En esta inmensa locura en la que estamos metidos, los muertos somos nosotros. Los ciudadanos de cualquier país somos lo que se conoce como soft targets (objetivos blandos), que es el termino en inglés para referirse a grupos de civiles desarmados. Ósea, blandos, fáciles de matar. Lo estamos viendo todos los días desde que comenzó el terror: ataques realizados de forma coordinada, planeados al detalle para producirse en un momento de máxima audiencia mediática, en escenarios de gran impacto. En estos tiempos de internet, redes sociales, playstation 4, juegos de rol y realidades virtuales que sangran de verdad, ya no hay magnicidios. Ya no hay nadie valiente o cobarde que se la juegue para asesinar al "objetivo", que siempre va rodeado de escoltas y de fuertes medidas de seguridad. Ellos no están en riesgo. El pueblo sí. El objetivo a batir por tanto no cuenta. Demasiado complicado. Mejor matar a lo bestia, a bulto, donde esté la masa inocente viviendo sus momentos de vida. Esos instantes arrebatados al tiempo para intentar ser un poco más felices disfrutando de un concierto, cenando con los amigos, viendo un partido de fútbol, o yendo a trabajar de madrugada en el transporte público como ocurrió en la carnicería del 11-M en Atocha. Objetivos blandos, ¡qué sarcasmo más indecente!

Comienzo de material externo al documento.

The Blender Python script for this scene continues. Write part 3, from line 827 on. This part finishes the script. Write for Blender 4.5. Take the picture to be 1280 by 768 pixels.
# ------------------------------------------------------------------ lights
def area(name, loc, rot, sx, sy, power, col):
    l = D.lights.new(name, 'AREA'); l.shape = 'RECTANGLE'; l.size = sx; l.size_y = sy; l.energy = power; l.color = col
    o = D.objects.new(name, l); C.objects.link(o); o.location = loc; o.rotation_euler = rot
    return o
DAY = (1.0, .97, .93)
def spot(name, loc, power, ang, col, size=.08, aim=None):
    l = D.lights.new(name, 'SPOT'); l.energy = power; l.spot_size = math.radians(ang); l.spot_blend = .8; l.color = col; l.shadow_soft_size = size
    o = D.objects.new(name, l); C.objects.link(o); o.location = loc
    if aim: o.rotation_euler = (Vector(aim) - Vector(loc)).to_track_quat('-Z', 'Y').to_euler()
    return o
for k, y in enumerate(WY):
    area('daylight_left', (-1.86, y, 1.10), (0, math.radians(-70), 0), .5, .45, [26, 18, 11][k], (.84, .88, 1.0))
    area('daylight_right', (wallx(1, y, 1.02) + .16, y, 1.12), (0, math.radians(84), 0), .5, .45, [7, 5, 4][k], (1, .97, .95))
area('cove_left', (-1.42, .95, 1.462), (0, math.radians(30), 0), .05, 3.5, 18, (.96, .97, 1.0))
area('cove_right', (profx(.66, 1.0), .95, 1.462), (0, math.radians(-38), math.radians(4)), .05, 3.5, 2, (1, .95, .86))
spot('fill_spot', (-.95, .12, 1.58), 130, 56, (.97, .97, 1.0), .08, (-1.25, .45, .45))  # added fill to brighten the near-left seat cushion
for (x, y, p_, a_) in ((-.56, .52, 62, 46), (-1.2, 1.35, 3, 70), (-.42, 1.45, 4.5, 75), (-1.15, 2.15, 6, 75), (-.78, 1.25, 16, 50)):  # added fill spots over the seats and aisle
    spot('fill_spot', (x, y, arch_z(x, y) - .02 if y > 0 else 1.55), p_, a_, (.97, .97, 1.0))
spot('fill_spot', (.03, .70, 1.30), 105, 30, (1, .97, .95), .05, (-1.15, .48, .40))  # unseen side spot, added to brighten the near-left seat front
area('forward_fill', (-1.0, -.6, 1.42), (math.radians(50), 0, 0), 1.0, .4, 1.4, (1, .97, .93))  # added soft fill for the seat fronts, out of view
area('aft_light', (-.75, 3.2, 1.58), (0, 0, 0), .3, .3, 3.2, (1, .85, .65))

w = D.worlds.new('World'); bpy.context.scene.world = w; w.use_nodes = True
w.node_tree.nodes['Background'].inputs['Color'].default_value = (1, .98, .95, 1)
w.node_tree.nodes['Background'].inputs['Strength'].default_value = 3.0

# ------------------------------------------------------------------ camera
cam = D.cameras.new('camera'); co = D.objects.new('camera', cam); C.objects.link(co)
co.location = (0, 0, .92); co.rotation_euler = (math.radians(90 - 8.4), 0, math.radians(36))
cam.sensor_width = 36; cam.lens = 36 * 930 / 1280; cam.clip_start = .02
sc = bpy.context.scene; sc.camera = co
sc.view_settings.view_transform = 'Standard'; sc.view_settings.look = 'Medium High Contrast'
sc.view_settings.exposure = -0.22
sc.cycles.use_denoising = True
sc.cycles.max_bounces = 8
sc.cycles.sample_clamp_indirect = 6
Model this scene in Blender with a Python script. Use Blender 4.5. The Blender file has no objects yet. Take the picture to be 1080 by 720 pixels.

No encuentro cobardía más completa y diabólica que la de estos ejércitos de jóvenes que dicen luchar para purificar el mundo con la sangre de inocentes. Pone los pelos de punta solo pensar en el fanatismo maldito de las religiones llevadas a los extremos para atraer a psicópatas, aventureros y friquis de distinto pelaje, a la búsqueda de adrenalina basura para dar sentido a sus absurdas existencias. También dan miedo las reacciones bravuconas de los que animan "¡A la guerra!" delante de un micrófono y una cámara de televisión, con la voz impostada y pensando únicamente en las elecciones.

No quiero otra masacre en Madrid. No quiero llorar a otros 192 muertos sobre los raíles de un tren sin destino. No quiero tener miedo por mis hijos. No quiero hacer el ridículo otra vez en el mundo con la repetición de la foto de Las Azores. No quiero salir a la calle de nuevo para gritar "No a la guerra". No quiero ver a imberbes políticos españoles que se apuntan a un bombardeo. No quiero, en suma, que la estupidez ególatra de algunos reine sobre la inteligencia de muchos. Espero y confío que España se quede al margen de otra guerra. Los ataques en París y en otros lugares del mundo evidencian las flaquezas de la seguridad europea frente a la enorme capacidad asesina del Estado Islámico, nutrida además con los errores de gobiernos occidentales y las oscuras economías que lo sustentan. Hace unos días oía con placer al ex ministro de Exteriores francés, Dominique de Villepin, explicar con brillantez el porqué las declaraciones de guerra provocan más guerras. Un soplo de sensatez en la vieja Europa para aplacar las iras de los que buscan protagonismo, como Aznar, a costa de nuestras vidas.